Mentre Amadeus ricorda i nomi dei giudici, della moglie di Falcone, Francesca Morvillo e degli agenti di scorta morti nei due attentati il pubblico del teatro Aristo è tutto in piedi per omaggiare con fragorosi applausi la memoria la memoria di questi due straordinari magistrati eroi, che hanno dedicato la loro vita alla lotta contro la mafia.

«Sono passati trent’anni dagli attentati ai giudici Falcone e Borsellino – ha esordito lo scrittore partenopeo –. Siamo qui a ricordare, che vuole dire rimettere nel cuore perché per gli antichi era il cuore la sete nella memoria. Ricordare Falcone e Borsellino significa rimetterli in vita».

«Molti di noi ancora non c’erano quanto sono stati uccisi eppure la loro storia è parte della storia collettiva. Per molti sono il simbolo del coraggio. Il coraggio è una scelta. Il non scegliere non significa rimanere neutrali ma significa rendere complici chi vi si rifugia».

«A scegliere di costituire il pool antimafia era stato Rocco Chinnici, ucciso dalla mafia. Il giudice che si occupò del processo dell’omicidio di Chinnici fu ammazzato. Sono solo alcuni dei numerosi uomini di giustizia uccisi dalle mafie. Prima delle stragi di Capaci e Via d’Amelio c’era sempre stato silenzio. Il miglior alleato del silenzio è la delegittimazione. Falcone e i colleghi del pool venivano esibiti di spettacolarizzare i processi antimafia. Non c’erano i social, ma c’erano già gli hater, gli odiatori. Non essendo alla loro altezza si preferiva affossarli per creare diffidenza per chi era dalla loro parte. E questo la mafia lo sapeva».

«La loro azione ha portato a capire che era possibile tramite il diritto fare scelte coraggiose e avere una vita diversa. Rita Atria era una ragazza di 17 anni nel 1992, che aveva denunciato quello che sapeva della mafia che le aveva ucciso il padre e il fratello diventando la più giovane testimone di giustizia d’Italia. Ad accompagnarla in quel percorso c’era Paolo Borsellino. Per Rita, Borsellino era guida. Sette giorni dopo la strage di via D’Amelio, Rita si tolse la vita. Rita era stata una ragazza piena di energia e la sua testimonianza descriveva dall’interno ciò che i magistrati potevano vedere solo da al di fuori».

«Il coraggio dei testimoni di giustizia è il coraggio di chi sa che scegliendo di denunciare sa che rovinerà la sua vita e quella di chi gli sta accanto.

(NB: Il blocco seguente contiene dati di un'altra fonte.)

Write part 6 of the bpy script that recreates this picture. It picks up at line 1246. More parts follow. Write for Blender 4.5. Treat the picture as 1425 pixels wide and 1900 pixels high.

Ogni volta che noi non denunciamo, rinunciamo alla nostra dignità. Il silenzio finisce per favorire le mafie. Credevano di seppellirti, ma quello che hanno fatto è seppellire un seme. Hanno creduto di seppellire Rita Atria o Paolo Borsellino, ma loro erano semi. Poche settimane prima di morire, Rita aveva sostenuto un tema dedicato al giudice Falcone».

«Con la morte di Falcone quegli uomini ci hanno voluto dire che loro vinceranno sempre. L’unico sistema di eliminare tale piaga è convincere i ragazzi che fuori c’è un altro mondo. Forse, un mondo onesto non esisterà mai, ma chi ci impedisce di sognare. Se ognuno di noi prova a cambiare – la chiosa finale di Roberto Saviano – forse, ce la faremo».